Adding to its body of jurisprudence on standing to challenge an adverse final written opinion in inter partes review (IPR) proceedings, the US Court of Appeals for the Federal Circuit found a petitioner had constitutional standing to appeal where it showed it engaged in activity that would give rise to a possible infringement suit. Adidas AG v. Nike, Inc., Case Nos. 19-1787; -1788 (Fed. Cir. June 25, 2020) (Newman, J.).
Nike owns two patents which are generally directed to methods of manufacturing an article of footwear with a textile upper and which cover Nike’s Flyknit product. Five months after Nike announced Flyknit, Adidas announced a similar product that it called Primeknit. Adidas filed petitions for IPR challenging Nike’s patents. The Patent Trial and Appeal Board (PTAB) found that Adidas had not demonstrated the challenged claims as unpatentable. Adidas appealed.

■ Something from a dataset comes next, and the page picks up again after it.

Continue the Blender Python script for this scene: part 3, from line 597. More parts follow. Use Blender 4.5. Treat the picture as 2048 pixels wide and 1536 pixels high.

On appeal, Nike challenged appellate jurisdiction, claiming Adidas had not suffered an injury in fact because Nike had not sued or threatened to sue Adidas for infringement of either patent. Addressing the jurisdictional issue, the Federal Circuit found that a challenger need not face a specific threat of infringement litigation by the patentee to establish the requisite injury in an appeal from a final written decision in an IPR. The Court noted that although Nike had not yet accused Adidas of infringing either of the challenged patents, Nike had asserted one of the patents against a third-party product similar to Adidas’ footwear. The Court also noted that Nike had accused Adidas’ Primeknit products of infringing Nike’s related German patent as part of its global enforcement strategy. Given that Nike refused to grant Adidas a covenant not to sue, the Court found that Adidas had engaged in activity that would give rise to a possible infringement suit that would likely be redressed by a favorable judicial decision.
Despite overcoming the jurisdictional hurdle, Adidas was unable to convince the Federal Circuit that the PTAB’s motivation to combine analysis lacked “substantial evidence.” In affirming the PTAB’s decision, the Court highlighted the fact that the obviousness inquiry does not merely ask whether a skilled artisan could combine the references, but instead whether they would have been motivated to do so. Given that the cited references Adidas relied on had fundamental differences with regard to their seaming techniques, and that the PTAB found Adidas had not addressed these seaming technique differences, but merely relied on “other objects” mentioned in one of the references concerning cost reduction and garment production, the Court concluded that the PTAB’s opinion did not lack substantial evidence, as the fundamental differences would have adversely affected a skilled artisan’s motivation to combine the references.
Practice Note: This case illustrates that a petitioner not involved in active litigation need not be directly threatened with an infringement suit to have standing to appeal an IPR decision. As with declaratory judgment jurisdiction, it is generally sufficient for the appellant to show that it has engaged in or will likely engage in activity that would give rise to a possible infringement suit. For example, a litigant may try to show that a competitor refused to provide a covenant not to sue, or that they have challenged third parties with a similar product.